En la senda del mejor terror
El joven director malayo James Wan se ha convertido en una de las figuras más importantes del cine de terror de la última década y media. Inició en 2004 la saga de El juego del miedo, rodó luego las dos entregas de La noche del demonio y consiguió sus dos mejores películas dentro del género con El conjuro (2013) y esta secuela. En el medio, se dio el gusto de incursionar en la acción vertiginosa con Rápidos y furiosos 7. Si bien no es tan soprendente ni sólida como su predecesora, El conjuro 2 mantiene buena parte de los atributos de la primera entrega y resulta valiosa tanto por lo que logra (asustar con buenos recursos cinematográficos) como por lo que evita (el baño de sangre a pura violencia sádica y el uso subrayado de la música y el despliegue abrumador de efectos visuales como principales argumentos para la construcción de climas).
Wan es un director que cree en el poder de la narración, que pone su oficio al servicio de la película y evita el regodeo. Su cámara en movimiento, sus largos planos secuencia no son meros ejercicios de virtuosismo sino decisiones que apuntan a acompañar a los personajes en sus desventuras paranormales. Más allá de algunas escenas y resoluciones de guión que apuestan por ciertos lugares comunes del terror, en El conjuro 2 nunca impera el capricho ni la arbitrariedad y se recupera el espíritu de clásicos como El exorcista o El resplandor.

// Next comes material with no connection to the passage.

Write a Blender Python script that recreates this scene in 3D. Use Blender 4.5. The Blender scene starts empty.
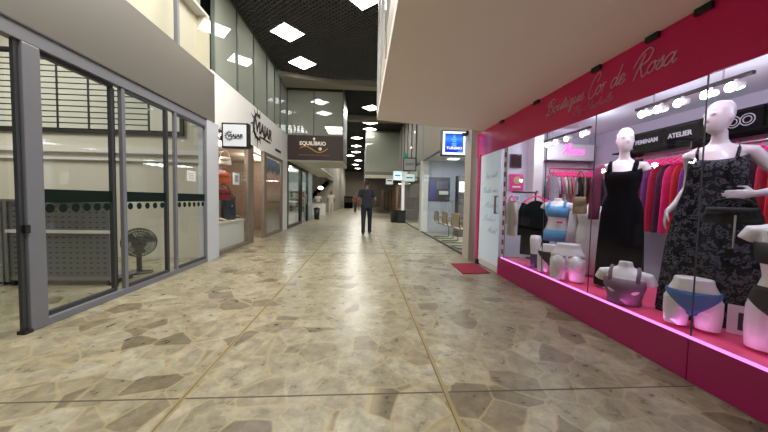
import bpy, math, random
from mathutils import Vector, Matrix, Euler
random.seed(7)
PI = math.pi
COL = bpy.context.scene.collection

# ------------------------------------------------------------------ mesh kit
class MB:
    def __init__(s):
        s.v = []; s.f = []
    def add(s, vs, fs):
        o = len(s.v); s.v += [tuple(p) for p in vs]; s.f += [tuple(i + o for i in f) for f in fs]; return s
    def box(s, x0, y0, z0, x1, y1, z1):
        vs = [(x0,y0,z0),(x1,y0,z0),(x1,y1,z0),(x0,y1,z0),(x0,y0,z1),(x1,y0,z1),(x1,y1,z1),(x0,y1,z1)]
        return s.add(vs, [(0,3,2,1),(4,5,6,7),(0,1,5,4),(1,2,6,5),(2,3,7,6),(3,0,4,7)])
    def obox(s, c, size, rot=(0,0,0)):
        m = Euler(rot).to_matrix(); a = [d/2 for d in size]; c = Vector(c)
        vs = [c + m @ Vector((sx*a[0], sy*a[1], sz*a[2])) for sz in (-1,1) for sx, sy in ((-1,-1),(1,-1),(1,1),(-1,1))]
        return s.add(vs, [(0,3,2,1),(4,5,6,7),(0,1,5,4),(1,2,6,5),(2,3,7,6),(3,0,4,7)])
    def quad(s, a, b, c, d): return s.add([a,b,c,d], [(0,1,2,3)])
    def loft(s, rings, cap=True, closed=True):
        n = len(rings[0]); vs = [p for r in rings for p in r]; fs = []
        for i in range(len(rings)-1):
            for j in range(n if closed else n-1):
                k = (j+1) % n
                fs.append((i*n+j, i*n+k, (i+1)*n+k, (i+1)*n+j))
        if cap and closed:
            fs.append(tuple(reversed(range(n)))); fs.append(tuple((len(rings)-1)*n + j for j in range(n)))
        return s.add(vs, fs)
    def tube(s, pts, r, seg=8, cap=True):
        pts = [Vector(p) for p in pts]; n = len(pts)
        rs = r if isinstance(r, (list, tuple)) else [r]*n
        rings = []; up = None
        for i, p in enumerate(pts):
            t = (pts[min(i+1,n-1)] - pts[max(i-1,0)])
            t = t.normalized() if t.length > 1e-9 else Vector((0,0,1))
            if up is None:
                up = Vector((0,0,1)) if abs(t.z) < .9 else Vector((1,0,0))
            a = t.cross(up)
            if a.length < 1e-4: a = t.cross(Vector((0,1,0)))
            a.normalize(); b = a.cross(t).normalized(); up = b
            rings.append([p + a*(rs[i]*math.cos(2*PI*k/seg)) + b*(rs[i]*math.sin(2*PI*k/seg)) for k in range(seg)])
        return s.loft(rings, cap)
    def rings(s, spec, seg=20, cap=True):
        """spec rows: z, cx, cy, rx, ry (ellipses stacked upward)"""
        R = [[(cx + rx*math.cos(2*PI*k/seg), cy + ry*math.sin(2*PI*k/seg), z) for k in range(seg)] for z, cx, cy, rx, ry in spec]
        return s.loft(R, cap)
    def ell(s, c, r, rot=(0,0,0), u=16, v=10):
        m = Euler(rot).to_matrix(); c = Vector(c); R = []
        for i in range(v+1):
            a = -PI/2 + PI*(i+.02)/(v+.04)
            R.append([c + m @ Vector((r[0]*math.cos(a)*math.cos(2*PI*k/u), r[1]*math.cos(a)*math.sin(2*PI*k/u), r[2]*math.sin(a))) for k in range(u)])
        return s.loft(R)
    def prism(s, poly, fn, a, b):
        """poly: 2d points; fn(u, v, w) -> 3d; extruded from w=a to w=b"""
        n = len(poly)
        vs = [fn(u, v, a) for u, v in poly] + [fn(u, v, b) for u, v in poly]
        fs = [tuple(reversed(range(n))), tuple(n + j for j in range(n))] + [(j, (j+1)%n, n+(j+1)%n, n+j) for j in range(n)]
        return s.add(vs, fs)
    def disc(s, fn, cu, cv, r, w, seg=20):
        return s.add([fn(cu + r*math.cos(2*PI*k/seg), cv + r*math.sin(2*PI*k/seg), w) for k in range(seg)], [tuple(range(seg))])
    def build(s, name, mat, parent=None, smooth=False, remesh=0, bevel=0, subsurf=0, solid=0, sm_iter=4):
        me = bpy.data.meshes.new(name); me.from_pydata(s.v, [], s.f); me.update()
        o = bpy.data.objects.new(name, me); COL.objects.link(o)
        me.materials.append(mat)
        if smooth: me.polygons.foreach_set('use_smooth', [True]*len(me.polygons))
        if parent: o.parent = parent
        if solid:
            m = o.modifiers.new('s', 'SOLIDIFY'); m.thickness = solid; m.offset = 0
        if remesh:
            m = o.modifiers.new('r', 'REMESH'); m.mode = 'VOXEL'; m.voxel_size = remesh; m.use_smooth_shade = True
            m = o.modifiers.new('sm', 'SMOOTH'); m.iterations = sm_iter; m.factor = .5
        if bevel:
            m = o.modifiers.new('b', 'BEVEL'); m.width = bevel; m.segments = 2; m.limit_method = 'ANGLE'
        if subsurf:
            m = o.modifiers.new('ss', 'SUBSURF'); m.levels = subsurf; m.render_levels = subsurf
        return o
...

Ambientada en 1977 (siete años después de El conjuro), esta secuela -también inspirada en hechos reales- retoma las andanzas de Ed y Lorraine Warren (Patrick Wilson y Vera Farmiga), quienes luego de los eventos de Amityville se han convertido en celebridades mediáticas, aunque -claro- también tienen muchos detractores que los denuncian como farsantes. Lo cierto es que el matrimonio terminará investigando los extraños sucesos en una decadente casa del norte de Londres en la que viven una madre soltera (Frances O'Connor) y sus cuatro hijos. La presencia fantasmal del anterior dueño del lugar y las visiones terroríficas que experimenta sobre todo la menor de las niñas (Madison Wolfe) hacen que los Warren y varios más se interesen por el caso.
La convicción con que Wan moldea cada una de las escenas (la fotografía en pantalla ancha de Don Burgess es un aporte fundamental) y la irresistible química de la dupla Wilson-Farmiga hacen que el espectador se sumerja en los vericuetos de una historia que -más allá de sus algo excesivos 133 minutos- nunca pierde su capacidad de fascinación ni de sugestión. Así, los notables créditos finales encuentran al público con la estimulante sensación de que no todo está perdido en el tan transitado (maltratado) género de terror contemporáneo.